How did your journey into knitting begin?
One day, when I was sick with the measles and home from school, my great aunt taught me how to knit. I’d always had a mathematical bent and was immediately hooked by the patterns and stitches. From then on, it became my passion. I’d knit garments but also large wall hangings and objects – I never knew any parameters so would always experiment.
I wanted to go on to textile college, but my academic mother had other plans, and off I went to university. After obtaining a PHD in music theory analysis, I became a professional musicologist. Though I loved music, knitting remained my true passion. On my fortieth birthday I realised that I might be turning one of those people who thinks “I always wish I had, but…” So I took the decision to leave music and opened a yarn store in Sydney. We travelled the world with our yarns and grew the store to become the largest in Australia.
After selling the yarn store you decided to start creating hand knitted sweaters, why?
I’ve always believed that there is something unique about a hand knitted sweater. It’s as if the passion and dedication of the maker transfers to the wearer and a special connection is created. At first, this was the driving force: to create beautiful sweaters using traditional hand knitting techniques. When I met my team in India, it became about what I could do for them.
I had heard that there was a group of ten knitters in a small village in Tamul Nadu in Southern India. On my first visit there was no translator present. Instead of talking, the women took me by the hand and lead me through their village. Showing me their homes, their children, their gardens, where they cooked. It was such a tactile and meaningful way to enter a community. Going home on the plane, I thought “I need to make this work”, so that I can help these women and their families. They became part of our first knitting hub – the ten has now grown to two hundred.
How has KOCO changed the lives of these women?
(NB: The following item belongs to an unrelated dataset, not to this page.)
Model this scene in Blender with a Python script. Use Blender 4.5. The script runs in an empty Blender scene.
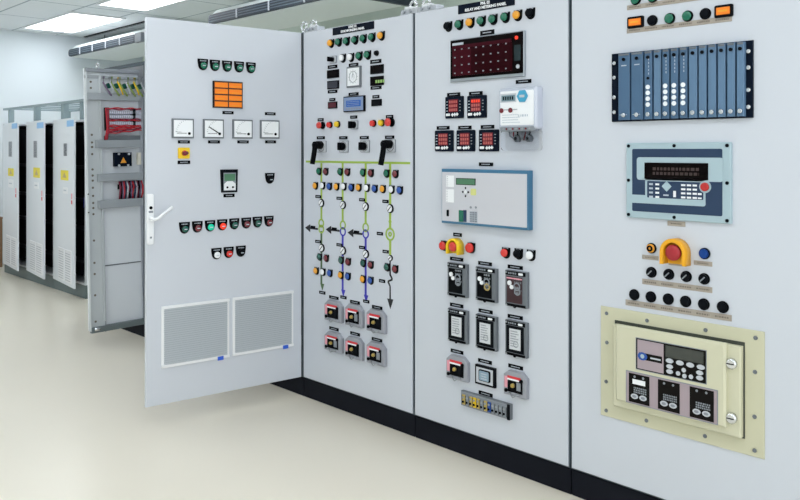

We have been able to change the lives of these women in ways I never thought possible. The majority of the women we employ have never been to school and have previously depended entirely on their father and husband for financial security. They had no employment prospects beyond that of seasonal labour and though they are mothers, daughters, wives, they had little sense of themselves as individuals or of their own value. By bringing these women together in knitting hubs, they are able to earn a stable income, to afford to send their children to school and, stitch by stitch, their confidence has grown. We train each woman we work with and the skills they have developed are remarkable, they have become artisan hand knitters in their own right and they now understand their potential. It has been the most rewarding thing of my life – watching these women blossom. And it has changed me, too. I know what a force for good business can be and my ambition and hope is to keep changing more and more lives.